University Park Seed & Garden Library

Kitchen Commons supports community projects led by local leaders - to find out more about how KC can help with your food projects, see our project incubator on our website! Here is an example of a garden project created by neighbors who found enthusiasm in gardening and supporting one another.

The University Park Seed & Garden Library offers itself as a hub for neighbors to share surplus seeds. Along with locally harvested seeds, excess store-bought seeds, and starts, people regularly donate gardening literature, pots, tools, and garden decor.  

The library stands on the corner, beneath a slanted succulent bed, with honeysuckle growing up trellises. It is accessible to passers-by and available to the community year-round.

Taking inspiration from the affinity in the neighborhood for Free Little Libraries, sidewalk food pantries, the idea for the seed library came intuitively. Neighbors who share an affinity for gardening and a mutual desire to foster greater local access to it, decided to figure out how to make it into a reality for the neighborhood.

Once the concept sprouted, it felt like something that the community was waiting for without realizing it. The enthusiastic response and support from the neighborhood and local community, made it feel like the Library was manifesting itself.

It did take work - planning, networking, research, and then the physical labor - installation, building a frame and the succulent roof. Contingencies were researched - property lines, utility lines. What the library was made with, and how the seeds were stored.
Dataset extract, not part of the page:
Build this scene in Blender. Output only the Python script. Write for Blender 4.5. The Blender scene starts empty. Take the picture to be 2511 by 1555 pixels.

Members of the local neighborhood Buy Nothing group donated the post, wood, seed containers, writing materials, soil and seeds. With the help and advice of the amazing staff at the Rebuilding Center, a semi-ideal structure was refurbished, which became the library. The seeds and other gardening items are kept in a converted and decorated icebox. *This project was researched relative to safety precautions, its location and in regard to seed viability. The icebox is secured to a post embedded in the ground. Utility line locations were located, prior to this. The hardware was removed from the icebox for safety reasons - the handle was replaced with a hook and eye latch, and there is ventilation. VonRocket Works donated paint, time and enthusiastic support.

The library would not exist without the enthusiastic help, donations of time, energy, materials, and could not function without the enthusiastic participation of the neighborhood. Neighbors routinely donate seeds (there are always a variety) and other materials. In the Spring, there were a variety of starts lined up. It is available, year-round, to anyone who has an interest in sowing a seed and helping it grow.